◆ STATED GOAL: Pick out every line of the entries below where "scene" occurs, and copy those lines.

◆ INPUT:
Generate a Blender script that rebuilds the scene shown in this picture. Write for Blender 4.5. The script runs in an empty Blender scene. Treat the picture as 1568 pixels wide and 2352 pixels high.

---

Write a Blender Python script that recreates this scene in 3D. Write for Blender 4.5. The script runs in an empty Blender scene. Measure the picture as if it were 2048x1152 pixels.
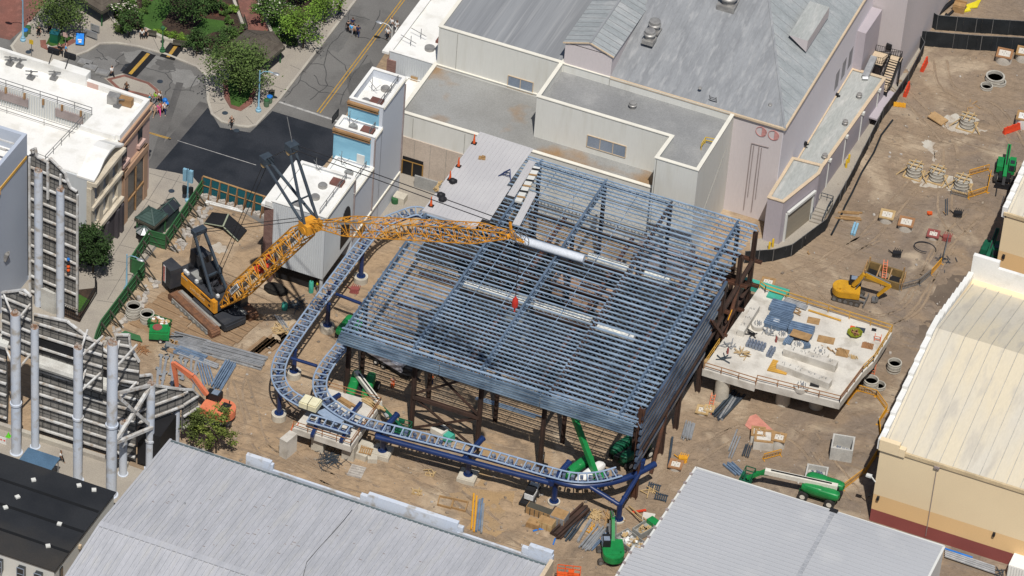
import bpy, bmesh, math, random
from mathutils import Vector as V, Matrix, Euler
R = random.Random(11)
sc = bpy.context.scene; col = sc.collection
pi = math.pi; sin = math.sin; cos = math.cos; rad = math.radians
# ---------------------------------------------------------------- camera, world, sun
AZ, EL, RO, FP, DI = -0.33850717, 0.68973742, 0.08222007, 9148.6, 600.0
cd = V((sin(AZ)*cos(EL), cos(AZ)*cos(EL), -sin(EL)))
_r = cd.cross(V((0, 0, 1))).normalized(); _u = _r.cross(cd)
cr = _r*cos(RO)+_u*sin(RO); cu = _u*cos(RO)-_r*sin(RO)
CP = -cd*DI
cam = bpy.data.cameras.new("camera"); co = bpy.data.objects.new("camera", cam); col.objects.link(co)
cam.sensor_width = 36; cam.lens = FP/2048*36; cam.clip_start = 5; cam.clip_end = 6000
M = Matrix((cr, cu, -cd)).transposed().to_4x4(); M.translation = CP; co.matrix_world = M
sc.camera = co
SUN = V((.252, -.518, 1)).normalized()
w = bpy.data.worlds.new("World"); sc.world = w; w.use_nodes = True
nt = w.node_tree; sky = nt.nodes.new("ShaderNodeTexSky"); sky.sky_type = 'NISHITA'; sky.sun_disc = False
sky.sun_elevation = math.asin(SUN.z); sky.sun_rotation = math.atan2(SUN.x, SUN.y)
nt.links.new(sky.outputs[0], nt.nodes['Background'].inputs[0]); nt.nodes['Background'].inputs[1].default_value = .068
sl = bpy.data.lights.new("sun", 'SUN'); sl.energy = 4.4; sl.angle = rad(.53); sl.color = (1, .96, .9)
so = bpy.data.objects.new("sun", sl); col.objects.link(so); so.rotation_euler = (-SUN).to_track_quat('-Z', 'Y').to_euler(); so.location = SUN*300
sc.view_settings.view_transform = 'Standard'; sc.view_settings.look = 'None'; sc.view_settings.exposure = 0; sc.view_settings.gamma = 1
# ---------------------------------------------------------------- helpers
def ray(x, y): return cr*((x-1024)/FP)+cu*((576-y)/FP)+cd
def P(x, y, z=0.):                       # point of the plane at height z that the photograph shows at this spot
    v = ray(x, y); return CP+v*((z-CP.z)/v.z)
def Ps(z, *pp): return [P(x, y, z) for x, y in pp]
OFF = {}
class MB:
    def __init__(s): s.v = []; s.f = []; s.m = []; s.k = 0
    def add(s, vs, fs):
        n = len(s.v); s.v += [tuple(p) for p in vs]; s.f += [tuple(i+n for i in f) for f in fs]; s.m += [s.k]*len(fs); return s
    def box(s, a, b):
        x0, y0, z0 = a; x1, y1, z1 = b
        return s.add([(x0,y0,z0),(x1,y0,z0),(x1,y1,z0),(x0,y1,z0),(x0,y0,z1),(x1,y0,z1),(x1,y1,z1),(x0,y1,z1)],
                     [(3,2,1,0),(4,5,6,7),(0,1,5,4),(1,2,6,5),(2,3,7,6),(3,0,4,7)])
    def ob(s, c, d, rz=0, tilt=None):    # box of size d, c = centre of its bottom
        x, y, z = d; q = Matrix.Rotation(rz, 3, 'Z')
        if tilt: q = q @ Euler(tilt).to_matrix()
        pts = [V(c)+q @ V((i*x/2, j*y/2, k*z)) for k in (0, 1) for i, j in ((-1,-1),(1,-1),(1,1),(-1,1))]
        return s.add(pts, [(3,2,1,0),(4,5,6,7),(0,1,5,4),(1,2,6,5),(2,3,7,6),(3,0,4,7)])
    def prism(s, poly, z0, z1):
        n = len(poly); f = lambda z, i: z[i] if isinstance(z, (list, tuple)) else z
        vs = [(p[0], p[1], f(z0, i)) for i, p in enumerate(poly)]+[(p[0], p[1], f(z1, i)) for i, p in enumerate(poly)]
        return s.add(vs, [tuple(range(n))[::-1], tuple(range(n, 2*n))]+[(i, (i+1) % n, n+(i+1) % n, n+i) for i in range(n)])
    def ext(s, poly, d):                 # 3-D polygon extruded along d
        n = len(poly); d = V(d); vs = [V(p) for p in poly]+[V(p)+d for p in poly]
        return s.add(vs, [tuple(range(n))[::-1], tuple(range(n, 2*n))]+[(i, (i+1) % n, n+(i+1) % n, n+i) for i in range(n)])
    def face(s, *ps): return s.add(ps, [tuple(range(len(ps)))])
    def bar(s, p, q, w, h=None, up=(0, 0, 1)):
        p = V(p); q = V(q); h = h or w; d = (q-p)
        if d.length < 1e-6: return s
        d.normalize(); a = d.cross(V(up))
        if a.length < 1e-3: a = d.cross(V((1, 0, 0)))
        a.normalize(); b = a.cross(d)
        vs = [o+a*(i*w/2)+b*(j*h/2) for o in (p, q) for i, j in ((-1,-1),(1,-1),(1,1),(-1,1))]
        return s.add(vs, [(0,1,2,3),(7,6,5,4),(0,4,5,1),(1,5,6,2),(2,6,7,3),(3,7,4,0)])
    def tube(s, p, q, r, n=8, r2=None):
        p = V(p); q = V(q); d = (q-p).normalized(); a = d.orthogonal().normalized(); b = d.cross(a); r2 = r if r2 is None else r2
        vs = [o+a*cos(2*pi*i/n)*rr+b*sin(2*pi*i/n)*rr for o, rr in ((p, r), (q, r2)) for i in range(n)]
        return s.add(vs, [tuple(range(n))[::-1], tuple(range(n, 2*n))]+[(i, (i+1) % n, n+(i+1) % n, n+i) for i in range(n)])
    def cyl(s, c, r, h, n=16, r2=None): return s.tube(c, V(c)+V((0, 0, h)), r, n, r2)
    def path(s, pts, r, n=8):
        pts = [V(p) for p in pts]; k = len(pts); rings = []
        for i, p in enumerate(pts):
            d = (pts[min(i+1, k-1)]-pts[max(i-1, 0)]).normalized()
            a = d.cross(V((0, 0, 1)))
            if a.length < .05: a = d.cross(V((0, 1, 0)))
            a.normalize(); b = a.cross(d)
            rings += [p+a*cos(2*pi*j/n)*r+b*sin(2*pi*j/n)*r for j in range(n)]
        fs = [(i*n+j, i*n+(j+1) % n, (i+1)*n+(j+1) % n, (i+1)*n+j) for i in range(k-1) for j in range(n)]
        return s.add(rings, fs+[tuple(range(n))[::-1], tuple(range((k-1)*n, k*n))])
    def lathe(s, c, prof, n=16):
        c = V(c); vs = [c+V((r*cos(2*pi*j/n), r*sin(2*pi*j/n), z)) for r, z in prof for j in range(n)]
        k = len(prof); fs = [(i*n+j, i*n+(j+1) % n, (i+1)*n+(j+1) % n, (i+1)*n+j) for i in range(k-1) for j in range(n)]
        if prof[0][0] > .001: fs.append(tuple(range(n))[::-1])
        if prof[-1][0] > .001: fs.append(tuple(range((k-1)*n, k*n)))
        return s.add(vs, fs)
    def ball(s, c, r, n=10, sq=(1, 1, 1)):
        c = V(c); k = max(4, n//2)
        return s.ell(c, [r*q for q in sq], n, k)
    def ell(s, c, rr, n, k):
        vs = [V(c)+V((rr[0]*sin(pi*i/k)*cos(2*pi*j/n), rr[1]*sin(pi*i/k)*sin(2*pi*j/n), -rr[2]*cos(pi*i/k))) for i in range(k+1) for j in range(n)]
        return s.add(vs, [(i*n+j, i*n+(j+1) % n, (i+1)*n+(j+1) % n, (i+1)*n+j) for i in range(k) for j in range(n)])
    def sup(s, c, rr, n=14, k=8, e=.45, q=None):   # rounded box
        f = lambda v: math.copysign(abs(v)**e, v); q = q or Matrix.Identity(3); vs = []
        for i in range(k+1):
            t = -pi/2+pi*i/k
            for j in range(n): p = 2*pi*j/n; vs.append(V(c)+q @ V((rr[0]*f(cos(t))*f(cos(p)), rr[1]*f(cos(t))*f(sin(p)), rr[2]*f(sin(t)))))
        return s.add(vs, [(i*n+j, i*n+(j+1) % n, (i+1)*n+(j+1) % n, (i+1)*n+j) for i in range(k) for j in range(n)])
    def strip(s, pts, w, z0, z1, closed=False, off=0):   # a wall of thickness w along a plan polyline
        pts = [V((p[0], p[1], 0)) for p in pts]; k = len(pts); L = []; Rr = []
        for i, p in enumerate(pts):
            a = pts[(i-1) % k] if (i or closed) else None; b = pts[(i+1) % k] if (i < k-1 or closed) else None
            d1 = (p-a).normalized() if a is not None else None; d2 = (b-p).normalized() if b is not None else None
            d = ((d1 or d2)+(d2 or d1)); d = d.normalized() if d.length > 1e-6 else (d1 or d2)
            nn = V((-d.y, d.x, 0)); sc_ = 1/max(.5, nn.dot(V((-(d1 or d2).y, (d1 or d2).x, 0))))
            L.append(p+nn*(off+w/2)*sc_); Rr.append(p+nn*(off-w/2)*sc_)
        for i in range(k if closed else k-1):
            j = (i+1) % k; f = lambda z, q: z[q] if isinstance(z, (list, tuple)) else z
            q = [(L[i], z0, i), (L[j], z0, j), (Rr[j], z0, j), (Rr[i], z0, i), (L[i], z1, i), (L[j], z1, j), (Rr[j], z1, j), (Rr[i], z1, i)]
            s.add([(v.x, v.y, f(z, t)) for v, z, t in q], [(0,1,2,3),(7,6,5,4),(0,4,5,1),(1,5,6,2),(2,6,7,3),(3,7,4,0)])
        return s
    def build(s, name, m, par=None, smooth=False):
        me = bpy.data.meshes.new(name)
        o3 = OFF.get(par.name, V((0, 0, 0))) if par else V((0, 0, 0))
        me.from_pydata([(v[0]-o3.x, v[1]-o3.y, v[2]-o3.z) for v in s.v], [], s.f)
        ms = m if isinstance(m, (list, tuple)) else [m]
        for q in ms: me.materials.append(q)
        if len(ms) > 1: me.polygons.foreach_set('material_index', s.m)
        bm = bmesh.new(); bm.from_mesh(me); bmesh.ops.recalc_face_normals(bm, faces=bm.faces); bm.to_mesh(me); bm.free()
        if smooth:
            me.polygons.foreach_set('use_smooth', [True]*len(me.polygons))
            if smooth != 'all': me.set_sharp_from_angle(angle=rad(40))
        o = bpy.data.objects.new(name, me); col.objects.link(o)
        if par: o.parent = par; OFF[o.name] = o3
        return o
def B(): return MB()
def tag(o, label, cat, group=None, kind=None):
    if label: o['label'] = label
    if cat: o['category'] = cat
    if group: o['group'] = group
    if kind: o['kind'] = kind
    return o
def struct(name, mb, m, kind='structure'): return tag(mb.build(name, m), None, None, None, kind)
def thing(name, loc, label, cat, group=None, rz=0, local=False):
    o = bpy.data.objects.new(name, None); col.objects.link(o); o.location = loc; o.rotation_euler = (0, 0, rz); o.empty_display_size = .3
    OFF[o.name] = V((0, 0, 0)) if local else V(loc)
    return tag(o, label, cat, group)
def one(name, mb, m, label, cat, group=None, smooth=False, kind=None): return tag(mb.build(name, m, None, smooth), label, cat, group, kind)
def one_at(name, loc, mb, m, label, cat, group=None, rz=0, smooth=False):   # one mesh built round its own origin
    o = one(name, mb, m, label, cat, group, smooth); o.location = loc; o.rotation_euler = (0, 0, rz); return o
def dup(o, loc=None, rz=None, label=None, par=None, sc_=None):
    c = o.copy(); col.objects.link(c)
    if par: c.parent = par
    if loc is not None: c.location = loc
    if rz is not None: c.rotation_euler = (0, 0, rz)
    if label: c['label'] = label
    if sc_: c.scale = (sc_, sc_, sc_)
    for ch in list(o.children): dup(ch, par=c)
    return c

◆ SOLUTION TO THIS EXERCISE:
Generate a Blender script that rebuilds the scene shown in this picture. Write for Blender 4.5. The script runs in an empty Blender scene. Treat the picture as 1568 pixels wide and 2352 pixels high.
Write a Blender Python script that recreates this scene in 3D. Write for Blender 4.5. The script runs in an empty Blender scene. Measure the picture as if it were 2048x1152 pixels.
sc = bpy.context.scene; col = sc.collection